#### Data

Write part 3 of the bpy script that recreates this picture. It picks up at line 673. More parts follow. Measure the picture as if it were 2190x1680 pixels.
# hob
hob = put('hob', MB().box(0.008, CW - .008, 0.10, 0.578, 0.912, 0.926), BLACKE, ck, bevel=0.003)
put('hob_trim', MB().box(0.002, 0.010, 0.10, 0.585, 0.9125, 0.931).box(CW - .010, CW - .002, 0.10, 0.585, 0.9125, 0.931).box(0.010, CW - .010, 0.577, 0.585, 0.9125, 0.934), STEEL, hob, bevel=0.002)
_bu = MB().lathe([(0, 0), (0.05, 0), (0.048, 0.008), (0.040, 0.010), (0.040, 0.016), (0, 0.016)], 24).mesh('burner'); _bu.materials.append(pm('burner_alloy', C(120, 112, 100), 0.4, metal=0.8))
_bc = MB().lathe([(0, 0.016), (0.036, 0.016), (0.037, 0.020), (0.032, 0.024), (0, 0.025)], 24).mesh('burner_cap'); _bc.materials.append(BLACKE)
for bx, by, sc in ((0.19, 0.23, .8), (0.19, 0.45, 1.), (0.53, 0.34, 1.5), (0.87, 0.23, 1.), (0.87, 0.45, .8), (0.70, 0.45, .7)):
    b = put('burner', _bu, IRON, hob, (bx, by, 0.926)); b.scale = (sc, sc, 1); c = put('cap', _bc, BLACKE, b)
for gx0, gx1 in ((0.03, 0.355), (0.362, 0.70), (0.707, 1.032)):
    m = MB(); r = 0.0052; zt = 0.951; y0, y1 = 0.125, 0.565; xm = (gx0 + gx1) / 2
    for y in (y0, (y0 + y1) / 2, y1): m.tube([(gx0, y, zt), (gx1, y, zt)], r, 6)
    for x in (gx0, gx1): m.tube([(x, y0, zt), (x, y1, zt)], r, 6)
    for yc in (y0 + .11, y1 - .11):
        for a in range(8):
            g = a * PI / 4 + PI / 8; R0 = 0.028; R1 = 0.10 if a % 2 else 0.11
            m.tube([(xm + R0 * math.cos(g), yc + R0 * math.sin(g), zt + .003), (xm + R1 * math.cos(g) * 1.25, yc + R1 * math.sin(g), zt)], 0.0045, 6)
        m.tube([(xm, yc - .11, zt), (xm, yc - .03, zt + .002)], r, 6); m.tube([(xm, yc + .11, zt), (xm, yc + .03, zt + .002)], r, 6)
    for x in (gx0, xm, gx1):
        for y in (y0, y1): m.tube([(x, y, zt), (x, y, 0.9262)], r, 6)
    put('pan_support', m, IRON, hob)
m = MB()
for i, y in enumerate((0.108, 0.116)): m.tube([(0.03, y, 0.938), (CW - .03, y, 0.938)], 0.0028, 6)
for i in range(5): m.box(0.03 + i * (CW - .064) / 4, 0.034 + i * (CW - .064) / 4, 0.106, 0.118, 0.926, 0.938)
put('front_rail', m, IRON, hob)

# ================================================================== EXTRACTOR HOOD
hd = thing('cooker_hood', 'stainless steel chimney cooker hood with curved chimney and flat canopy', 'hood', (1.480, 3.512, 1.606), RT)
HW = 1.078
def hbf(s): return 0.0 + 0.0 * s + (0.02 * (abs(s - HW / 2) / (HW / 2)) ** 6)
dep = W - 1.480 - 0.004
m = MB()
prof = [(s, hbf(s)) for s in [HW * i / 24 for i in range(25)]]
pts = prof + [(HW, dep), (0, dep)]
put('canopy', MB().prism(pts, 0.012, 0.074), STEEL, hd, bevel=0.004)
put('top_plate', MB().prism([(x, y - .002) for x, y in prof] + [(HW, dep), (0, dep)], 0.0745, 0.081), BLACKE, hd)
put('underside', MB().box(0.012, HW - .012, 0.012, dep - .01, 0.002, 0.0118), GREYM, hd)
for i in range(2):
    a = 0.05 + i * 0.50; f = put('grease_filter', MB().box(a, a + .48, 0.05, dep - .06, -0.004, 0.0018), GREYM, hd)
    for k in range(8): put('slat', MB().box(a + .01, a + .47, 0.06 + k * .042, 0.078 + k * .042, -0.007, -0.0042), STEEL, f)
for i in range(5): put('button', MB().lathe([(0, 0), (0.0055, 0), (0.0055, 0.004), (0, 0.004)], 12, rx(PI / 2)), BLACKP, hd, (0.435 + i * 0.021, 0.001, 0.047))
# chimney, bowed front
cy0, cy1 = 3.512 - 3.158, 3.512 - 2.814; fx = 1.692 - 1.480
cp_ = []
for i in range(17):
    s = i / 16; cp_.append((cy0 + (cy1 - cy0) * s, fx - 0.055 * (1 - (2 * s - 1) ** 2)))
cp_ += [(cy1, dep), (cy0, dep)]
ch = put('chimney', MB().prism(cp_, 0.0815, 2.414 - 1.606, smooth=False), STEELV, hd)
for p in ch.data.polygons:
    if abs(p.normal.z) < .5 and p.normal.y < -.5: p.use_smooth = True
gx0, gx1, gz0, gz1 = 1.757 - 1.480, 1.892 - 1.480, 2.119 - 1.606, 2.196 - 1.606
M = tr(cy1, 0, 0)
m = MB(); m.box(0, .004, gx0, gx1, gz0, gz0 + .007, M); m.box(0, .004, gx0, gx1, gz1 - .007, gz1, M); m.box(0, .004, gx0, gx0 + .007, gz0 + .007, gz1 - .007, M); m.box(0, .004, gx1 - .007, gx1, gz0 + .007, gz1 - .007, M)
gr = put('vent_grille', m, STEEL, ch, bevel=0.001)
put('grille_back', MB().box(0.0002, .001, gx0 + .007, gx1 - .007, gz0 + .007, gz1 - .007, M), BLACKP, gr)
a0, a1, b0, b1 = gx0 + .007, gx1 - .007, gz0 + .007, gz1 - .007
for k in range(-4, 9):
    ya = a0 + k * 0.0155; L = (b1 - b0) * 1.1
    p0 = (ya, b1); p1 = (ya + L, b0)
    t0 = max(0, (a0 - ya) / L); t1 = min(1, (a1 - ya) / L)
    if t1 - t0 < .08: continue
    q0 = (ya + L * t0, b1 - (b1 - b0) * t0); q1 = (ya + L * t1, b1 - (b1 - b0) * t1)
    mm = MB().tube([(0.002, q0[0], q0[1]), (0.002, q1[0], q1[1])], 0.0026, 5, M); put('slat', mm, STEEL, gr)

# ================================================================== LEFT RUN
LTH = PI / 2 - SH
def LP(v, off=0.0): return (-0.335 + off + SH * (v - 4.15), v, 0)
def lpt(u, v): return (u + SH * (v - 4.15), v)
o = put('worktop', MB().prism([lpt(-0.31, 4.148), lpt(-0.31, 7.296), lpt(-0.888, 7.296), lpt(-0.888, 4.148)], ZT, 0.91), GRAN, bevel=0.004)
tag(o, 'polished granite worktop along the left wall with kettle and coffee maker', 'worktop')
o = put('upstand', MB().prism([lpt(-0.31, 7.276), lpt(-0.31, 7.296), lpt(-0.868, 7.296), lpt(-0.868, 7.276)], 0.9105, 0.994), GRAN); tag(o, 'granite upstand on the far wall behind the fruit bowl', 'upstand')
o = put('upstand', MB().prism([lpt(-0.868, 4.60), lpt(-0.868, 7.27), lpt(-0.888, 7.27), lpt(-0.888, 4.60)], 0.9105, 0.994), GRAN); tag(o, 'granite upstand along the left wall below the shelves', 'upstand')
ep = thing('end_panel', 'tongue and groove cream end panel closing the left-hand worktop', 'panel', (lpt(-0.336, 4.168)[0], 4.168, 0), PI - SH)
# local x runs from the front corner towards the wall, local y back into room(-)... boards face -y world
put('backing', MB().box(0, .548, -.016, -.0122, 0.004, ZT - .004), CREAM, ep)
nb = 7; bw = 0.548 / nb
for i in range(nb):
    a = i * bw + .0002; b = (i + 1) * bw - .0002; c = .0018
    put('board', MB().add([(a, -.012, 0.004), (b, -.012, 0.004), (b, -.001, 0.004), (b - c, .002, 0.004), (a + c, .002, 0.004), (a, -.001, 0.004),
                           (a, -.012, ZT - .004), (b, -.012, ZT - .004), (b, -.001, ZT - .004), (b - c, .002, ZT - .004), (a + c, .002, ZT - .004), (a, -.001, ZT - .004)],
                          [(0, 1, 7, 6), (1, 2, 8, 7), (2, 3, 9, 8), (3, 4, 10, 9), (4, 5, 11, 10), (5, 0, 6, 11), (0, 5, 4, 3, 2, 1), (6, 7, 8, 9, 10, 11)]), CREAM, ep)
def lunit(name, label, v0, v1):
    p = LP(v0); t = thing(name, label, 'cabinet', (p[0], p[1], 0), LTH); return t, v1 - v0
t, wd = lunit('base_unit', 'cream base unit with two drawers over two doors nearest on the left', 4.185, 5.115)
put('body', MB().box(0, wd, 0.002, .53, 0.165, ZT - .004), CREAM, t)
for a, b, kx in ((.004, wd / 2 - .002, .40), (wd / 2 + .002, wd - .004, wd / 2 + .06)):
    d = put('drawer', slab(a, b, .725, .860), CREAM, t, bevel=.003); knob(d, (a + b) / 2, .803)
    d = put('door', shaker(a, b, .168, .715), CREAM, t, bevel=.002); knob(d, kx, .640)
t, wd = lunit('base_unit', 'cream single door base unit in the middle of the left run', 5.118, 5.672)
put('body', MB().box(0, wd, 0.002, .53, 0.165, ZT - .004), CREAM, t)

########

◆ What to do
Write out a verbatim copy of the data, beginning with its first line and ending with the line that contains "put('front_rail', m, IRON, hob)".

◆ Response to the task
Write part 3 of the bpy script that recreates this picture. It picks up at line 673. More parts follow. Measure the picture as if it were 2190x1680 pixels.
# hob
hob = put('hob', MB().box(0.008, CW - .008, 0.10, 0.578, 0.912, 0.926), BLACKE, ck, bevel=0.003)
put('hob_trim', MB().box(0.002, 0.010, 0.10, 0.585, 0.9125, 0.931).box(CW - .010, CW - .002, 0.10, 0.585, 0.9125, 0.931).box(0.010, CW - .010, 0.577, 0.585, 0.9125, 0.934), STEEL, hob, bevel=0.002)
_bu = MB().lathe([(0, 0), (0.05, 0), (0.048, 0.008), (0.040, 0.010), (0.040, 0.016), (0, 0.016)], 24).mesh('burner'); _bu.materials.append(pm('burner_alloy', C(120, 112, 100), 0.4, metal=0.8))
_bc = MB().lathe([(0, 0.016), (0.036, 0.016), (0.037, 0.020), (0.032, 0.024), (0, 0.025)], 24).mesh('burner_cap'); _bc.materials.append(BLACKE)
for bx, by, sc in ((0.19, 0.23, .8), (0.19, 0.45, 1.), (0.53, 0.34, 1.5), (0.87, 0.23, 1.), (0.87, 0.45, .8), (0.70, 0.45, .7)):
    b = put('burner', _bu, IRON, hob, (bx, by, 0.926)); b.scale = (sc, sc, 1); c = put('cap', _bc, BLACKE, b)
for gx0, gx1 in ((0.03, 0.355), (0.362, 0.70), (0.707, 1.032)):
    m = MB(); r = 0.0052; zt = 0.951; y0, y1 = 0.125, 0.565; xm = (gx0 + gx1) / 2
    for y in (y0, (y0 + y1) / 2, y1): m.tube([(gx0, y, zt), (gx1, y, zt)], r, 6)
    for x in (gx0, gx1): m.tube([(x, y0, zt), (x, y1, zt)], r, 6)
    for yc in (y0 + .11, y1 - .11):
        for a in range(8):
            g = a * PI / 4 + PI / 8; R0 = 0.028; R1 = 0.10 if a % 2 else 0.11
            m.tube([(xm + R0 * math.cos(g), yc + R0 * math.sin(g), zt + .003), (xm + R1 * math.cos(g) * 1.25, yc + R1 * math.sin(g), zt)], 0.0045, 6)
        m.tube([(xm, yc - .11, zt), (xm, yc - .03, zt + .002)], r, 6); m.tube([(xm, yc + .11, zt), (xm, yc + .03, zt + .002)], r, 6)
    for x in (gx0, xm, gx1):
        for y in (y0, y1): m.tube([(x, y, zt), (x, y, 0.9262)], r, 6)
    put('pan_support', m, IRON, hob)
m = MB()
for i, y in enumerate((0.108, 0.116)): m.tube([(0.03, y, 0.938), (CW - .03, y, 0.938)], 0.0028, 6)
for i in range(5): m.box(0.03 + i * (CW - .064) / 4, 0.034 + i * (CW - .064) / 4, 0.106, 0.118, 0.926, 0.938)
put('front_rail', m, IRON, hob)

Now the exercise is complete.